-- STATED EXERCISE --
Can you restate the lines of the entries below, word for word, from the first one through the line that includes "SUN_EL = R_(43);"?

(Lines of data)
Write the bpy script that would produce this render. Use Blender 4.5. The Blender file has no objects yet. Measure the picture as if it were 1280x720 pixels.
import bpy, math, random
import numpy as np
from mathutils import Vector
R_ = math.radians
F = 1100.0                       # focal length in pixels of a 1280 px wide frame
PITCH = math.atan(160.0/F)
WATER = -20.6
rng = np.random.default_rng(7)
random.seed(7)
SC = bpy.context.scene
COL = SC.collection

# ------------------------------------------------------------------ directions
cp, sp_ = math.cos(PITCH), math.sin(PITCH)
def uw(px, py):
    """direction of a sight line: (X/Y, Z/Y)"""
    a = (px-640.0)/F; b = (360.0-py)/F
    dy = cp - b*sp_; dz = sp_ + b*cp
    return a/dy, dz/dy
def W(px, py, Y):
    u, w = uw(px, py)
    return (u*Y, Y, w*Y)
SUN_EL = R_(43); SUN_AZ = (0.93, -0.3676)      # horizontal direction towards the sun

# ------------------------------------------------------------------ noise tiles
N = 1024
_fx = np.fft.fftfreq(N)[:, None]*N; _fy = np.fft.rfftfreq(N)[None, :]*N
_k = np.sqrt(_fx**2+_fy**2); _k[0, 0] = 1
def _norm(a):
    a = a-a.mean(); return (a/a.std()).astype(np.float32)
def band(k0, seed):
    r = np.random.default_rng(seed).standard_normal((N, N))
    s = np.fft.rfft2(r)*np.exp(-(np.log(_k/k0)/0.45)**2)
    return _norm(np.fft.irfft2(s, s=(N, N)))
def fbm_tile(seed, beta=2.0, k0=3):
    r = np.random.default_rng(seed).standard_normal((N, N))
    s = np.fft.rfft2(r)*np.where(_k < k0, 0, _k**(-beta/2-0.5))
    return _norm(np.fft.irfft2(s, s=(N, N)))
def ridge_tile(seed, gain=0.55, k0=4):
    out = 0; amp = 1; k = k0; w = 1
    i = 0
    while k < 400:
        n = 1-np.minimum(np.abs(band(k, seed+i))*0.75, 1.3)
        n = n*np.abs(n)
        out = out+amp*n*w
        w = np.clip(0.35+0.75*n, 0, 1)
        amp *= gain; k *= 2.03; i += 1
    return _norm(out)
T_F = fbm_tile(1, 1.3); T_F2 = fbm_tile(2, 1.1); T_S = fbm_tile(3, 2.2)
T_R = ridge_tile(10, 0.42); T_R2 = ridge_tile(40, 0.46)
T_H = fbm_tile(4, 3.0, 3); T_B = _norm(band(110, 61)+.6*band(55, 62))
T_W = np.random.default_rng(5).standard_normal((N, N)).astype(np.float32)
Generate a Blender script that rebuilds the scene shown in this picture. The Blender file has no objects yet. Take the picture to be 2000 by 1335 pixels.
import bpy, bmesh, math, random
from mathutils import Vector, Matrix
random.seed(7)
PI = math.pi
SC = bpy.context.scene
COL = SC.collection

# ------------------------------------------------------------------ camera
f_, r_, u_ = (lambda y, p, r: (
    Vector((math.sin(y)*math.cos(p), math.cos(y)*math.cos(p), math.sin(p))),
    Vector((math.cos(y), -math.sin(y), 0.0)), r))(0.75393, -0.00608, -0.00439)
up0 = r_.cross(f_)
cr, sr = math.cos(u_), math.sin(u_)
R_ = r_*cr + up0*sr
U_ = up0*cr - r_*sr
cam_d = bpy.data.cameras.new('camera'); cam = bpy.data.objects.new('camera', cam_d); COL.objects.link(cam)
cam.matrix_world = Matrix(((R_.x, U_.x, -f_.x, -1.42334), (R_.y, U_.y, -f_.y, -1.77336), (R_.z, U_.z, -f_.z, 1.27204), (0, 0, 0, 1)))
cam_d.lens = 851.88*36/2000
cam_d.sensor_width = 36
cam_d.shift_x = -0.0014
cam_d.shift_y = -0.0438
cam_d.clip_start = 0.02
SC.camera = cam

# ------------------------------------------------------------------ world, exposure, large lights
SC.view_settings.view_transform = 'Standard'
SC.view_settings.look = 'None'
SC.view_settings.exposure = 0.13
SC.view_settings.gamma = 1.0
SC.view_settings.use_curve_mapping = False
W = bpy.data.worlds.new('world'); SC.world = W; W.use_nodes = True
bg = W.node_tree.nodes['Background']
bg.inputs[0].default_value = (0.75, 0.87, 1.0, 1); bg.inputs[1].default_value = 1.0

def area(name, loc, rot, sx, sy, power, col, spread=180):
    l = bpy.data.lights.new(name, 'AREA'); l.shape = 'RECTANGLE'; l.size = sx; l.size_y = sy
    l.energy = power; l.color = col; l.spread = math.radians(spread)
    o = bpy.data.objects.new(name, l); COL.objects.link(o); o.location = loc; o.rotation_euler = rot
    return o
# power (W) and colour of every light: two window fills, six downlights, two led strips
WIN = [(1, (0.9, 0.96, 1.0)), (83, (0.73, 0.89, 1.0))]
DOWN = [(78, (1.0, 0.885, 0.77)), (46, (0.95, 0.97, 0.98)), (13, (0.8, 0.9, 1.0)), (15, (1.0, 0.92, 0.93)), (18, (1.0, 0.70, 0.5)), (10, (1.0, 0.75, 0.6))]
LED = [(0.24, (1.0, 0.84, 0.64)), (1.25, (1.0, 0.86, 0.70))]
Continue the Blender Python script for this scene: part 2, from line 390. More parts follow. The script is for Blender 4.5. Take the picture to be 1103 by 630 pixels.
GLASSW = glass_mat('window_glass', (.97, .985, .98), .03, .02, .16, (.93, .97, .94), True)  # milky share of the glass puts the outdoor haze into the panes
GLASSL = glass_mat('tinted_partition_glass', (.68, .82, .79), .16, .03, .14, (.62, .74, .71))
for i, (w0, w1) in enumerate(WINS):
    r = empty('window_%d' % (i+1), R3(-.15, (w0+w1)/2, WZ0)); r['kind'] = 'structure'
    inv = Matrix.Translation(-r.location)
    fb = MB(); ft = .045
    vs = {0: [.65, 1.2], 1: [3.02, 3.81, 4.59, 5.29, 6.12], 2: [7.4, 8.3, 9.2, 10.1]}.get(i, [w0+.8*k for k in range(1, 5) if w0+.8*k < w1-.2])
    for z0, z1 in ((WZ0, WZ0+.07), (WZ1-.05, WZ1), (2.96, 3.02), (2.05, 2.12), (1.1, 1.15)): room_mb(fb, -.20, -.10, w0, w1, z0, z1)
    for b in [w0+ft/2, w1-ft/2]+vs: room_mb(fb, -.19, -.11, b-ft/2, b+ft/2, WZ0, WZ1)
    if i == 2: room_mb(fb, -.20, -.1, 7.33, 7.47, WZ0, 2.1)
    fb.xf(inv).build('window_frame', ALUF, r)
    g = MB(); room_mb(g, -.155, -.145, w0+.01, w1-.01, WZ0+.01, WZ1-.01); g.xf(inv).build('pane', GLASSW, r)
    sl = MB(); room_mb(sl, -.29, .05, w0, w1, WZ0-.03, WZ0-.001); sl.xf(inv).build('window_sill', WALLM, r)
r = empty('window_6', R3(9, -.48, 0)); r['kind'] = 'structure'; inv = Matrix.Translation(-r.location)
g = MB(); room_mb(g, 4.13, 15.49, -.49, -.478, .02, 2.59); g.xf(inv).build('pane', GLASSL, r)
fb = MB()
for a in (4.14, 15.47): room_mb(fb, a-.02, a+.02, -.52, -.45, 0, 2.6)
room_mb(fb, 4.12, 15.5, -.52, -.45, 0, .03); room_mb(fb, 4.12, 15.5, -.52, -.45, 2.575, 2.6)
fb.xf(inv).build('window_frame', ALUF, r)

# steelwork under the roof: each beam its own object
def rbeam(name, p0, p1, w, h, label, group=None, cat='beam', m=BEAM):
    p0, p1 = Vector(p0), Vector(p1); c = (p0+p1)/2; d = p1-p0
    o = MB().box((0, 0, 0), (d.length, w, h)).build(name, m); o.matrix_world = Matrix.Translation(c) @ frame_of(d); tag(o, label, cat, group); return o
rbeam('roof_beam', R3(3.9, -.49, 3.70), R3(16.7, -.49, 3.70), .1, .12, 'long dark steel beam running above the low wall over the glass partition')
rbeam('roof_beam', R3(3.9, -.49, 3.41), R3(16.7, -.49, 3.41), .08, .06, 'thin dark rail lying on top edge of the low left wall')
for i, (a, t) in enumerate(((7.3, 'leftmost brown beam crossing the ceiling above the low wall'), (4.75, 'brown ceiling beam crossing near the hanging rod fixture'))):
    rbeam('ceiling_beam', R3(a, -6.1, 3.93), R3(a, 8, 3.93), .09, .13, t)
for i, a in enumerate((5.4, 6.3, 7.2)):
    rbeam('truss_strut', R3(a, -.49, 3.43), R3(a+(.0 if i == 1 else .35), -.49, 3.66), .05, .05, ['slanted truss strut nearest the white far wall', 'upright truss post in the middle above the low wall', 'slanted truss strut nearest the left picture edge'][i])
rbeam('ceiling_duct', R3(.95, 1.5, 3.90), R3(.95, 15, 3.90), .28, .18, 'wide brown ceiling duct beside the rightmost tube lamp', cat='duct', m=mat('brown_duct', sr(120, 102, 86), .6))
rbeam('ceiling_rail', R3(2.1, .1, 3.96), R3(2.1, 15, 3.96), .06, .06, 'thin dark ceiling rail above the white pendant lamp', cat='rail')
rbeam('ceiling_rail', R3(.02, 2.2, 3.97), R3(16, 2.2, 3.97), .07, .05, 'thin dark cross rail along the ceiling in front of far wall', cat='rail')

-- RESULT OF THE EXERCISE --
Write the bpy script that would produce this render. Use Blender 4.5. The Blender file has no objects yet. Measure the picture as if it were 1280x720 pixels.
import bpy, math, random
import numpy as np
from mathutils import Vector
R_ = math.radians
F = 1100.0                       # focal length in pixels of a 1280 px wide frame
PITCH = math.atan(160.0/F)
WATER = -20.6
rng = np.random.default_rng(7)
random.seed(7)
SC = bpy.context.scene
COL = SC.collection

# ------------------------------------------------------------------ directions
cp, sp_ = math.cos(PITCH), math.sin(PITCH)
def uw(px, py):
    """direction of a sight line: (X/Y, Z/Y)"""
    a = (px-640.0)/F; b = (360.0-py)/F
    dy = cp - b*sp_; dz = sp_ + b*cp
    return a/dy, dz/dy
def W(px, py, Y):
    u, w = uw(px, py)
    return (u*Y, Y, w*Y)
SUN_EL = R_(43); SUN_AZ = (0.93, -0.3676)      # horizontal direction towards the sun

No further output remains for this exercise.